What to work on: Pictures do not belong in the copy, so please give every entry below again exactly.

Exercise data:

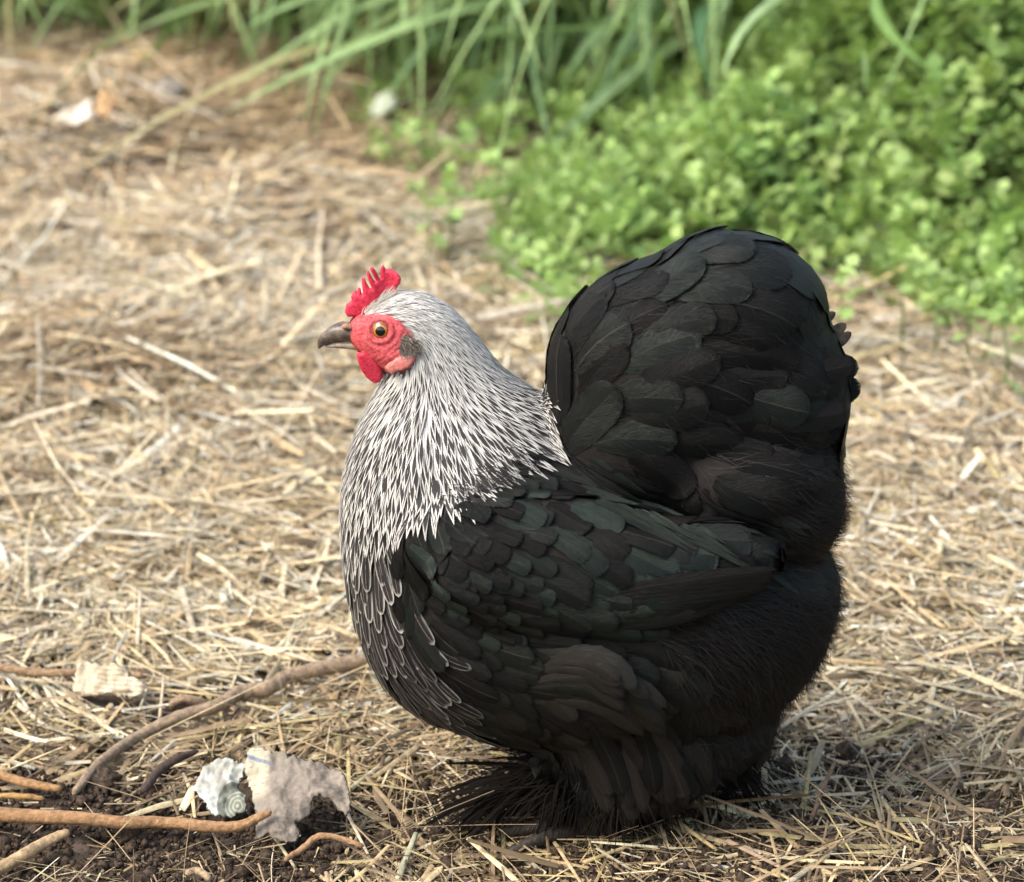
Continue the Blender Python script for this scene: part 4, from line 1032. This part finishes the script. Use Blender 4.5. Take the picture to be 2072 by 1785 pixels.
def M_circles():
    m = NT('grey_printed_paper'); n = m.noise(150, 5, rough=.7); u, v = m.uv()
    dx = m.math('SUBTRACT', u, .480); dy = m.math('SUBTRACT', v, 1.630); r = m.math('SQRT', m.math('ADD', m.math('MULTIPLY', dx, dx), m.math('MULTIPLY', m.math('MULTIPLY', dy, dy), .75)))
    ring = m.math('MULTIPLY', m.ss(.1, .6, m.math('SINE', m.math('MULTIPLY', r, 2 * pi * 1000 / 7.5))), m.ss(.027, .025, r))
    disc = m.ss(.042, .0405, r)
    c = m.mix(m.ss(.3, .7, n), (.36, .37, .33), (.52, .53, .47)); c = m.mix(disc, c, (.17, .18, .145)); c = m.mix(m.math('MULTIPLY', ring, .5), c, (.42, .43, .34))
    n2 = m.noise(45, 4); c = m.mix(m.math('MULTIPLY', m.ss(.55, .75, n2), .6), c, (.16, .12, .09))
    m.set(Base_Color=c, Roughness=.75, Specular_IOR_Level=.25); m.bump(n, .4, .0006); return m.m
def M_brownpaper():
    m = NT('muddy_paper'); n = m.noise(140, 6, rough=.75); n2 = m.noise(38, 5, rough=.6); u, v = m.uv()
    c = m.mix(m.ss(.3, .7, n), (.11, .092, .074), (.32, .27, .22)); c = m.mix(m.math('MULTIPLY', m.ss(.4, .65, n2), .7), c, (.25, .215, .175))
    c = m.mix(m.math('MULTIPLY', m.ss(.66, .72, n), .8), c, (.06, .04, .03))
    pale = m.math('MULTIPLY', m.ss(.556, .540, m.math('ADD', u, m.math('MULTIPLY', m.math('SUBTRACT', n2, .5), .06))), m.ss(1.63, 1.60, v))
    c = m.mix(m.math('MULTIPLY', pale, .8), c, (.50, .44, .32))
    blue = m.math('MULTIPLY', m.math('MULTIPLY', m.ss(.552, .545, u), m.ss(.006, .002, m.math('ABSOLUTE', m.math('SUBTRACT', m.math('SUBTRACT', v, 1.5385), m.math('MULTIPLY', m.math('SUBTRACT', u, .52), .4)))), 1.0), 1.0)
    c = m.mix(m.math('MULTIPLY', blue, m.math('MULTIPLY', m.ss(.35, .6, n2), .75)), c, (.10, .15, .26))
    ln = m.math('SINE', m.math('MULTIPLY', v, 2 * pi * 1000 / 11)); ink = m.math('MULTIPLY', m.math('MULTIPLY', m.ss(.5, .8, ln), pale), m.ss(.45, .6, m.noise(500, 1)))
    c = m.mix(m.math('MULTIPLY', ink, .5), c, (.15, .14, .14))
    m.set(Base_Color=c, Roughness=.9, Specular_IOR_Level=.15); m.bump(n, .9, .0015); return m.m
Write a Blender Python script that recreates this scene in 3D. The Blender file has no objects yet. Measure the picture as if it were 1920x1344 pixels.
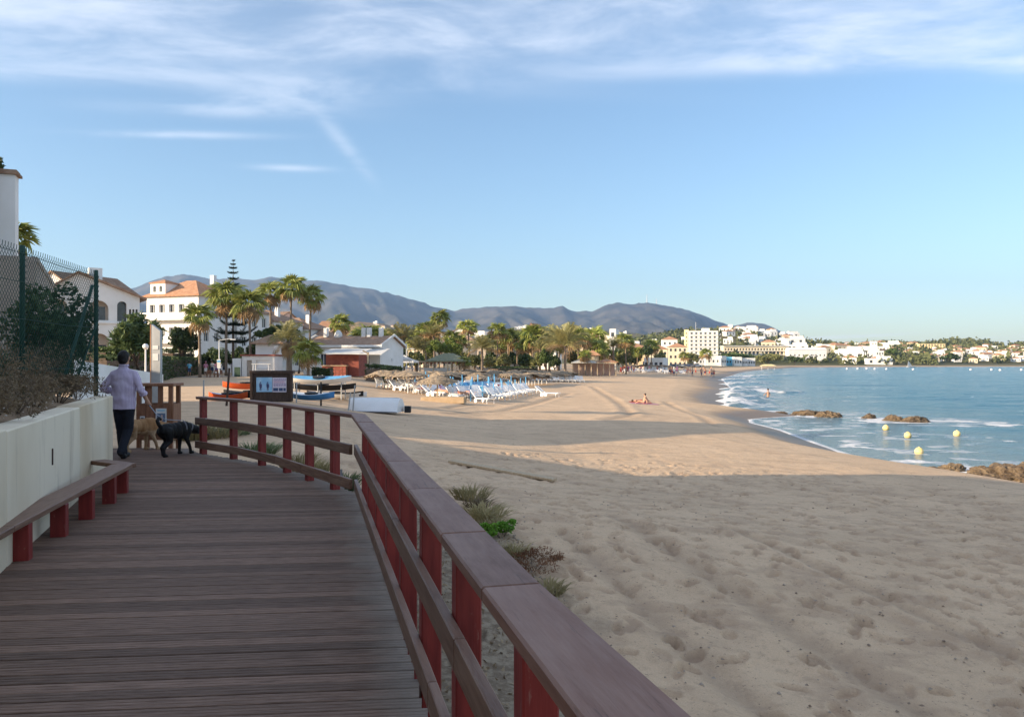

Task result:
Continue the Blender Python script for this scene: part 4, from line 1032. This part finishes the script. Use Blender 4.5. Take the picture to be 2072 by 1785 pixels.
def M_circles():
    m = NT('grey_printed_paper'); n = m.noise(150, 5, rough=.7); u, v = m.uv()
    dx = m.math('SUBTRACT', u, .480); dy = m.math('SUBTRACT', v, 1.630); r = m.math('SQRT', m.math('ADD', m.math('MULTIPLY', dx, dx), m.math('MULTIPLY', m.math('MULTIPLY', dy, dy), .75)))
    ring = m.math('MULTIPLY', m.ss(.1, .6, m.math('SINE', m.math('MULTIPLY', r, 2 * pi * 1000 / 7.5))), m.ss(.027, .025, r))
    disc = m.ss(.042, .0405, r)
    c = m.mix(m.ss(.3, .7, n), (.36, .37, .33), (.52, .53, .47)); c = m.mix(disc, c, (.17, .18, .145)); c = m.mix(m.math('MULTIPLY', ring, .5), c, (.42, .43, .34))
    n2 = m.noise(45, 4); c = m.mix(m.math('MULTIPLY', m.ss(.55, .75, n2), .6), c, (.16, .12, .09))
    m.set(Base_Color=c, Roughness=.75, Specular_IOR_Level=.25); m.bump(n, .4, .0006); return m.m
def M_brownpaper():
    m = NT('muddy_paper'); n = m.noise(140, 6, rough=.75); n2 = m.noise(38, 5, rough=.6); u, v = m.uv()
    c = m.mix(m.ss(.3, .7, n), (.11, .092, .074), (.32, .27, .22)); c = m.mix(m.math('MULTIPLY', m.ss(.4, .65, n2), .7), c, (.25, .215, .175))
    c = m.mix(m.math('MULTIPLY', m.ss(.66, .72, n), .8), c, (.06, .04, .03))
    pale = m.math('MULTIPLY', m.ss(.556, .540, m.math('ADD', u, m.math('MULTIPLY', m.math('SUBTRACT', n2, .5), .06))), m.ss(1.63, 1.60, v))
    c = m.mix(m.math('MULTIPLY', pale, .8), c, (.50, .44, .32))
    blue = m.math('MULTIPLY', m.math('MULTIPLY', m.ss(.552, .545, u), m.ss(.006, .002, m.math('ABSOLUTE', m.math('SUBTRACT', m.math('SUBTRACT', v, 1.5385), m.math('MULTIPLY', m.math('SUBTRACT', u, .52), .4)))), 1.0), 1.0)
    c = m.mix(m.math('MULTIPLY', blue, m.math('MULTIPLY', m.ss(.35, .6, n2), .75)), c, (.10, .15, .26))
    ln = m.math('SINE', m.math('MULTIPLY', v, 2 * pi * 1000 / 11)); ink = m.math('MULTIPLY', m.math('MULTIPLY', m.ss(.5, .8, ln), pale), m.ss(.45, .6, m.noise(500, 1)))
    c = m.mix(m.math('MULTIPLY', ink, .5), c, (.15, .14, .14))
    m.set(Base_Color=c, Roughness=.9, Specular_IOR_Level=.15); m.bump(n, .9, .0015); return m.m
Write a Blender Python script that recreates this scene in 3D. The Blender file has no objects yet. Measure the picture as if it were 1920x1344 pixels.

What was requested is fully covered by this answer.